Pisces guy zones out than apologise - HELP NEEDED!



  • I've met this pisces guy through mutual friends. We're both in our 20's. I saw him at some event, smiled at him and he came over and approached me. We later contacted each other online, and have been talking in msg's since. At first he showed a lot of interest in me, asking me questions and trying to make me laugh... He would message me every day.

    After a week of chatting, he suddenly disappeared, didn't respond to my previous message and didn't contact me at all for over a week.

    I decided to confront him and asked if I said something wrong. After about 24 hours he replied that he's really really sorry, that he's been really busy with work, and claimed he has this tendency to "zone out" when busy, but he's truly sorry. Then he went on asking me some more questions, wanting to know how I'm doing with some stuff etc.

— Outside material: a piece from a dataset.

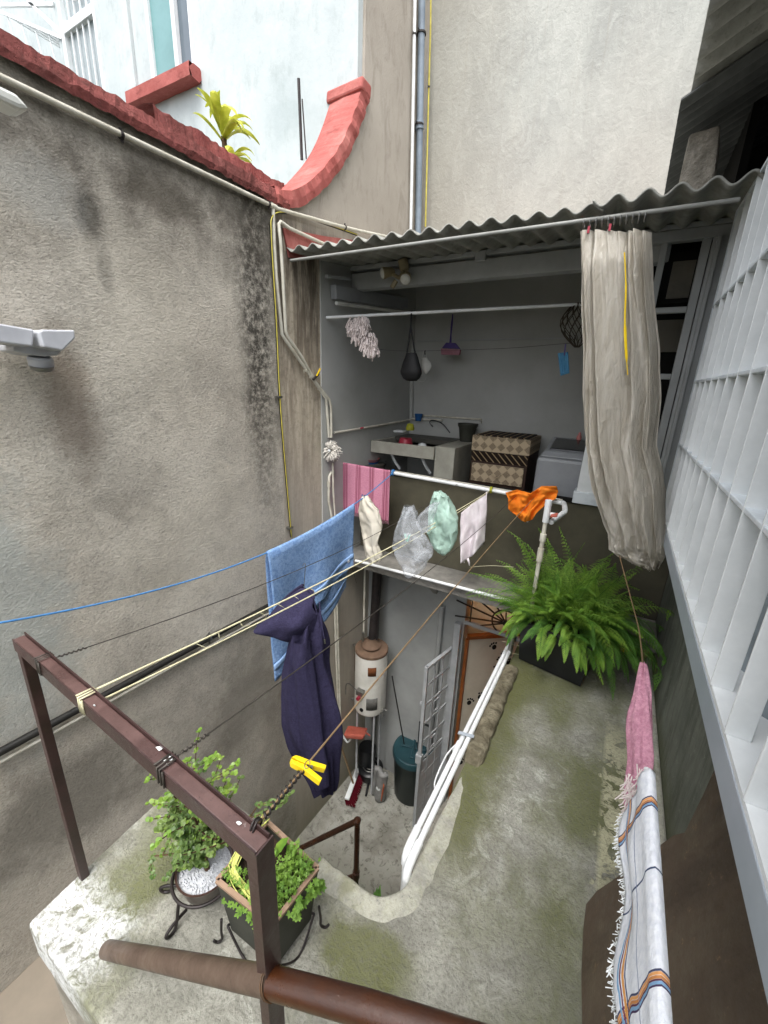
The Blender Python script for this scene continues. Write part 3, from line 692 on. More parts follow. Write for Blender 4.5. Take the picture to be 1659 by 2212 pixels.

    Usually I feel like "I've been busy" is the WORST excuse ever and just ignore the person, but I've read that pisces guys tend to be distant at times, and also - it seems he IS interested (asking questions etc.). If a pisces male isn't interested - would he keep asking questions and seem interested or just cut you off? Should I accept his apology or should I ignore him?



  • Dear Carly15,

    You can believe that he is busy once , but if he zoned out again on you, than you can believe that he is just to busy for your undevided attention.

    Shuabby



  • "Should I accept his apology or should I ignore him? " Maybe you should consider the possibility that after a week of chatting with you he didnt see anything interesting in you. That's not to say you're not an interesting person or this is really what happened, but it's a possibility nonetheless. Too many people tend to rush and judge others, never thinking even for a moment to judge themselves first. And too many people are afraid of taking responsibility for their actions.

    Carly15, a human being's zodiac sign doesn't mean a lot, really ! How about the ascendant ? The position of all the planets on someone's chart ? Everything's important. And how about chinese astrology ? Egyptian astrology ? Kemetic astrology ? Numerology - Life path compatibility ? And how about early life experiences of each individual ? A human being is not a sign or a number, but a human being. Treat everyone as such.



  • Obviously I've considered it, but I figured - since he apologized and regained his interest in me so it seems - that maybe he really was busy/followed his tendency to space out.

    If you don't believe in astrology and that stuff what are doing here, anyway..?

    Thanks, I appreciate your response!



  • Please don't misunderstand Carly15, i know astrology and numerology and all this stuff is true, i also know ALL of them define a person, not just a Sign, that's my point. Now add to that the Karma factor, debts and "baggage" from past lives and one can understand it's very difficult to know a human being from just one factor. Us fishes do have our head in the clouds sometimes (or most of the times) , that's true. What's also true is fish people are not mature enough in their 20's but that's a generalization. I think if someone is really interested in a person then he/she always finds time to communicate. I'd say trust your gut feeling on this, sometimes our instincts are the best advisor we can get, we only get hurt if we don't heed them !



  • i had the same problem... it's really annoying it's been two years since i met the pisces guy i now and - he is still lie this. it's part of their personalities. like almost an integral part of their blueprint. for some pisceans its worse than others. so i guess my guy and your guy do it way more abruptly than other pisces. the behavior really sucks, it takes me on an emotional rollercoaster... highs wen he is paying attention n loving. and then lows when he disappears... i spoke to him about it but he didnt seem to get it. he didnt think he was doing something wrong- he thought -- 'i have obligations, wor, family, etc" and that i was making a big deal out of it. he didnt see that he was leaving huge voids in my life by disappearing the way he did. so he couldnt really change the behavior bc he didnt even acknowledge that its so terrible. i think u should speak to your guy (about how his behavior makes u feel) and see if anything changes after the conversation. if it doesnt...... it's your choice if you want to deal with it bc it probably wont change unless the person wants to change it, and makes efforts.



  • also- seehorse- i had the same problem as carly so i understand what she's saying. its not even about listening to instincts- because pisces will be loving one minute and then he disappears. so when u weigh the situation u see on the 1 hand he's very caring and sweet and interested and on the other he spaces out from time to time when he focuses on other tasks. it seems so innocent. because wen he returns from his spaced out sessions he is so loving. but in reality - its like keeping someone on a leash. seehorse, as a pisces, maybe you would not be this way, maybe you're more evolved. but some pisces will. the proof is out there.

    oh and carly my pisces had a bunch of signs in aries and his moon in capricorn. so he was more cold. maybe that's your guys problem too. the abruptness of aries and the cold/distance of capricorn. find out his birth time and do a chart for him it'll show you some basic stuff abt him.